Wednesday, July 8, 2009

Birds of a Feather

As I have stated in past blogs, we brought 4 tropical birds with us to the island and while here adopted one more bird, a Yellow-Naped Amazon, Lupita, when her owner lost his home and returned to the U.S. after Hurricane Mitch in 1998.

Since that time we have acquired many bird friends; hummingbirds, of which there are two varieties on the island: a Fork-Tailed Emerald and Green-Breasted Mango. We started out with a couple feeders and gradually, over the years, built up to a total of 6-7 at any one time. going through about 12 lbs. of sugar a week. More and more hummingbirds have arrived and some even stay through the year ignoring their instinct to migrate. Of course this keeps my husband and I very busy keeping up with the feeding of the birds.

On the 17th of June, our worker found a baby bird that had evidently fallen out of its nest. My husband and I went back to check out the little guy and found that 1) the bird was about 2 weeks old due to the small amount of pin feathers it had, 2) the nest was too high in the tree to reach and put him back and 3) ants were starting to attack the poor little guy.

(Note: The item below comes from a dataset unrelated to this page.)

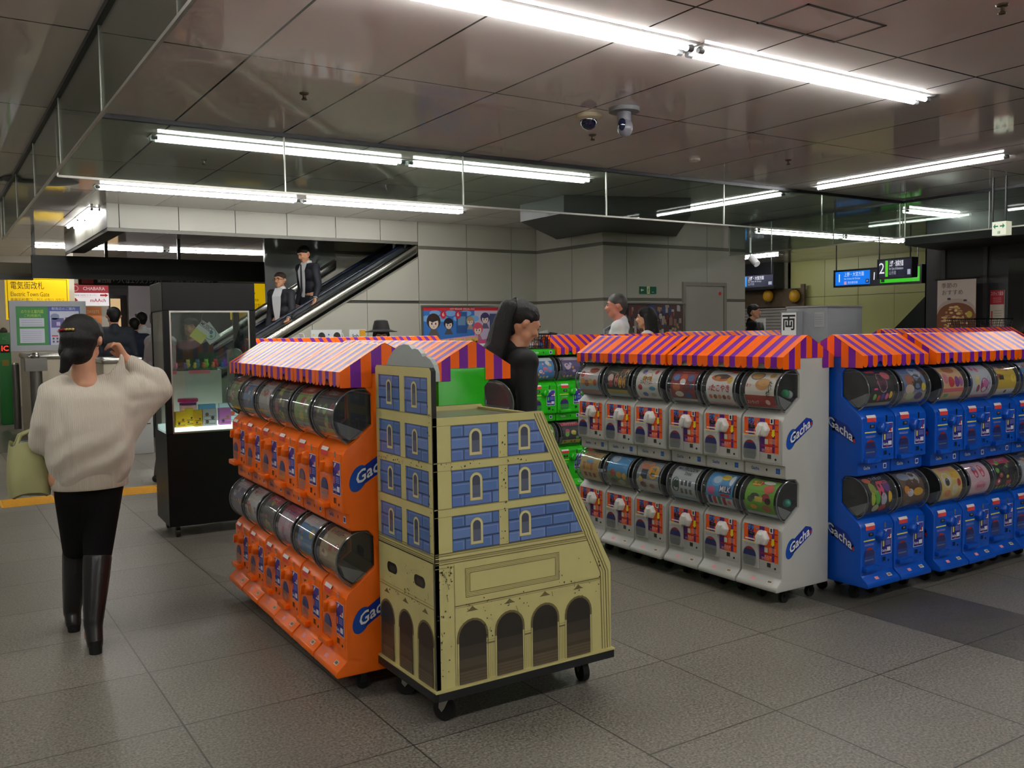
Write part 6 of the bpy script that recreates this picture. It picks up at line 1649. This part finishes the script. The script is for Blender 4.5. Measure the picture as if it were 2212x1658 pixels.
def head_prims(hc, s=1.0, R=None):
    R = R or Matrix.Identity(3); hc = V3(hc)
    q = lambda x, y, z: hc+R @ V3((x, y, z))*s
    P = [(q(0, -.012, .03), q(0, .006, .032), .083*s, .08*s), (q(0, -.02, .0), q(0, .012, -.01), .078*s, .072*s),
         (q(0, .03, -.055), q(0, .052, -.085), .052*s, .03*s), (q(-.03, .02, -.05), q(0, .05, -.08), .04*s, .03*s), (q(.03, .02, -.05), q(0, .05, -.08), .04*s, .03*s),
         (q(0, .085, .012), q(0, .103, -.022), .011*s, .0145*s), (q(-.012, .088, -.026), q(.012, .088, -.026), .01*s, .01*s),
         (q(-.014, .082, -.055), q(.014, .082, -.055), .009*s, .009*s),
         (q(-.035, .068, .028), q(.035, .068, .028), .022*s, .022*s), (q(-.03, .068, -.015), q(-.03, .06, -.02), .024*s, .024*s), (q(.03, .068, -.015), q(.03, .06, -.02), .024*s, .024*s)]
    for k in (-1, 1): P += [(q(k*.083, -.012, .012), q(k*.086, -.016, -.012), .016*s, .012*s), (q(k*.086, -.022, .014), q(k*.09, -.026, .0), .012*s, .012*s)]
    return P, q
def face_marks(q, parent, s=1.0, glasses=False):
    for k in (-1, 1):
        b = MB(); b.ball(q(k*.031, .081, .008), (.012*s, .009*s, .006*s), EYE, 10); b.build('eye', parent)
        b = MB(); b.tube([q(k*.014, .092, .027), q(k*.032, .09, .032), q(k*.05, .078, .026)], .0045*s, HAIRK, 6); b.build('eyebrow', parent)
    b = MB(); b.tube([q(-.022, .084, -.057), q(-.008, .094, -.054), q(.008, .094, -.054), q(.022, .084, -.057)], .006*s, LIP, 6); b.build('lips', parent)
    if glasses:
        b = MB()
        for k in (-1, 1): b.tube([q(k*.034+.024*math.cos(a), .1, .006+.018*math.sin(a)) for a in [2*math.pi*i/12 for i in range(12)]], .0022, BLACK, 5, True); b.tube([q(k*.058, .1, .01), q(k*.084, .0, .012)], .002, BLACK, 5)
        b.tube([q(-.01, .1, .008), q(.01, .1, .008)], .002, BLACK, 5); b.build('glasses', parent)
def hair_short(q, s, parent, m=HAIRK, vox=.01, fringe=True):
    P = [(q(0, -.022, .042), q(0, .0, .046), .09*s, .084*s), (q(0, -.04, .0), q(0, -.035, -.035), .074*s, .06*s), (q(-.07, -.01, .03), q(-.074, -.012, .0), .022*s, .014*s), (q(.07, -.01, .03), q(.074, -.012, .0), .022*s, .014*s)]
    if fringe: P += [(q(-.05, .05, .078), q(.03, .07, .066), .026*s, .02*s), (q(.03, .06, .072), q(.06, .04, .05), .022*s, .016*s)]
    return blend('hair', P, m, parent, vox, 3)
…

So, we did what was necessary - took him in. Since we feed our parrots a variety of foods, one of which is a processed, hard nugget which is vitamin enriched, we decided to grind up this nugget, add mango juice or water (depending upon what was available) and feed the little guy through a syringe. My husband and I had raised two of our parrots in the states this way, so we were familiar with what to do.

Luckily, we were successful and the baby took to the tube attached to the syringe like a duck to water! Since that time he has been growing, getting feathers and is now flying. He is a little bigger than a hummingbird and we are not sure what type of bird he is. At first my husband thought he was a Yellow Breasted Fly Catcher as the nest suspended from the tree looked like it may have belonged to that family. However, this bird is much smaller than the ones we have checked out on the Internet. Right now he is about 2" tall and it doesn't seem like he will get much bigger. My husband has seen what he feels are similar birds feeding on a wild hot pepper bush but has been unable to get a photograph of them.

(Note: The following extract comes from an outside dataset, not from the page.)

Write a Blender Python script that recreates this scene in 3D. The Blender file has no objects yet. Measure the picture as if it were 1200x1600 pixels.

Originally I named him Jumpin Jack Flash because he was hopping around so much. I renamed him Twitter because of all the peeping he makes when we walk up to the cage he is now housed in or when he is getting ready to be fed. Plus, we were spending a lot of time on the computer watching the political unrest and were constantly being referred to "Twitters". I thought that this was an appropriate name. He eats well is flying short distances and eventually will build up his muscles for longer flights.

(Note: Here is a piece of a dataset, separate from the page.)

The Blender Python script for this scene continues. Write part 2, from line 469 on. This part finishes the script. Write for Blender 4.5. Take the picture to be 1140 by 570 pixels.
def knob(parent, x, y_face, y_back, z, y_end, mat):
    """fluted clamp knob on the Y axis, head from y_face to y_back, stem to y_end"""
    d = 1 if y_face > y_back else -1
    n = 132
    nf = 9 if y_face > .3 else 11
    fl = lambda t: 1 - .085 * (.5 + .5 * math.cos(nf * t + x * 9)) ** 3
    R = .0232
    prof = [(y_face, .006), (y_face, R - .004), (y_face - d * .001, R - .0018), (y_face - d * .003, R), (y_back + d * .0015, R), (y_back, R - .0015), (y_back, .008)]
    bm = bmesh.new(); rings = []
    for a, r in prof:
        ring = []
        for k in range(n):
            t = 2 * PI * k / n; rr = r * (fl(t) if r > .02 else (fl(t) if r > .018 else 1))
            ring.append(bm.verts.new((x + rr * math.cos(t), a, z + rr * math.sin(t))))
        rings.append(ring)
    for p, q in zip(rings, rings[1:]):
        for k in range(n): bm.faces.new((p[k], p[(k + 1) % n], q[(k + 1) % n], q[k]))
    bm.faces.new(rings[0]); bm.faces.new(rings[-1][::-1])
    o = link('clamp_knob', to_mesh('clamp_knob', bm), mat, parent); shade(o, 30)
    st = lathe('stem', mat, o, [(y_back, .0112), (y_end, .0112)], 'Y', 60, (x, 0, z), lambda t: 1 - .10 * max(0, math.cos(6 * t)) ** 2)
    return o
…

We are now in the process of teaching him to eat on his own by putting ground up dried food in his cage along with some seeds. Eventually, our goal is to get him to eat on his own, know where his cage and food are and then open the door and let him fly out into the wild. If he can't forage on his own, the cage will be there for him to return to and get his food.

This may or may not work, but at least we gave him the opportunity at a life; better than being eaten by ants!


  1. Sharon,

    I've enjoyed reading your blogs. Linda said you were a great writer. Anyway, take care and keep us informed of conditions in Guanaja. Hope to get to finally meet you one day.


    Linda T. Collins

  2. Your bird baby is so cute! I'm glad you took care of him.

  3. That's awesome Sharon! Be sure to post updates as he grows please!! And again thanks for the info on boats to from Trujillo the other day!